‘Tower’ fails to meet its expectations
October 14, 2004
Three-fourths of “The Dark Tower VII: The Dark Tower” is great.
Perfect, one might say. Answers are given to those whose lives were completely interrupted by the release of the book. Battles are fought against tyranny and evil that thrill even the most casual reader. And, yes, a few of the main characters, people whom Stephen King had used to take the reader across five other volumes, enter “the clearing at the end of the path” (this is how King’s characters describe death).
But damn if that last quarter isn’t bad.
No, it’s not terrible per se. There’s still the required final showdown between our hero, Roland, and the bottomlessly evil Crimson King. And, yes, eventually we do get to climb the tower that King’s fans have been speculating about for decades.
But it’s all about consistency. The bulk of the “Dark Tower” books, a personal favorite still being number two, “The Drawing of the Three,” are richly imagined and written with the grace and fluidity of a poet, sometimes. There are those chunks here and there where King writes about farts and boogers, which seem out of place and shockingly juvenile. This is true with the bulk of “Dark Tower VII” as well.

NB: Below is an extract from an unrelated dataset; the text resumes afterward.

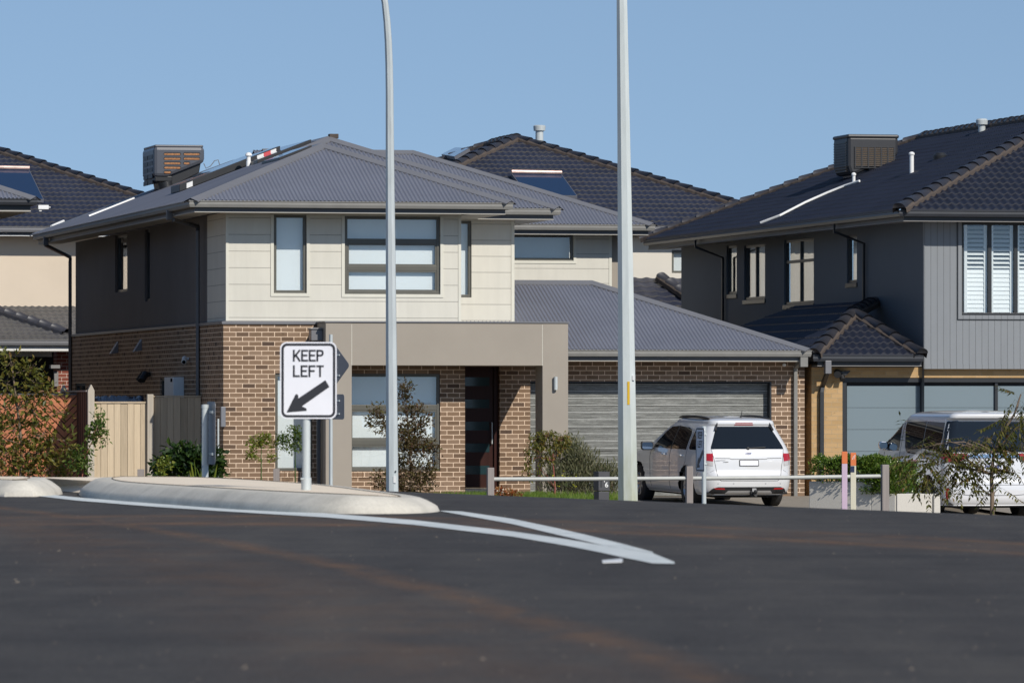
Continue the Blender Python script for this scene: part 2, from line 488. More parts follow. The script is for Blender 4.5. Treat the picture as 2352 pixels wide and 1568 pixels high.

But toward the end, the reader will get the feeling he is holding a copy of King’s first draft, not the final manuscript of what is widely regarded to be his most substantial work.
There are reasons for this. King was reportedly hounded by deadlines, and had been doing revisions to the tone until the day it was shipped out. Of course, this is all rabid-fan hearsay, but the rough tone of the last section of the book tends to lend credence to it.
King envisioned “The Dark Tower” as his magnificent final opus, his answer to Tolkien’s “The Lord of the Rings,” and he has written at length about the youthful hubris that caused him to set out to write the world’s longest popular novel, (King contends that all the Dark Tower books comprise one long tale). And yes, to many extents, he has succeeded. The book is long, and chunks of it are clever and touching, which are rare feelings to experience when reading a popular novel.
But the tale, sadly, was oversold. King told his fans all his books were connected to the “Dark Tower” series, and for years, constant readers have been pouring over less-than-engrossing tomes like “Insomnia” and “Rose Madder,” searching for clues that would more clearly illustrate whatever fate King had in mind for his hero. But in the last book of his opus, these things seem forgotten, and the reader gets the distinct impression that he has been lied to.
It seems as though King, unable to make everything fit in the final pages, simply called himself a liar.
Perhaps the worst fault of the book comes near the climax, as King himself breaks in with an author’s note telling the reader that he or she shouldn’t read the last pages, because they would ultimately be disappointed by them. He comes back later to tell his faithful readership not to bother writing him about the book, and under no circumstances to stop by his house for a chat.
In the end, the “Dark Tower” is not a failure, and the faults are only as magnified as they are due to the scope and expectation that awaited it. But this, of course, was inevitable. King wrote a story so great, so grandiose and so epic, that in the end, even he failed to come up with a decent way to end it.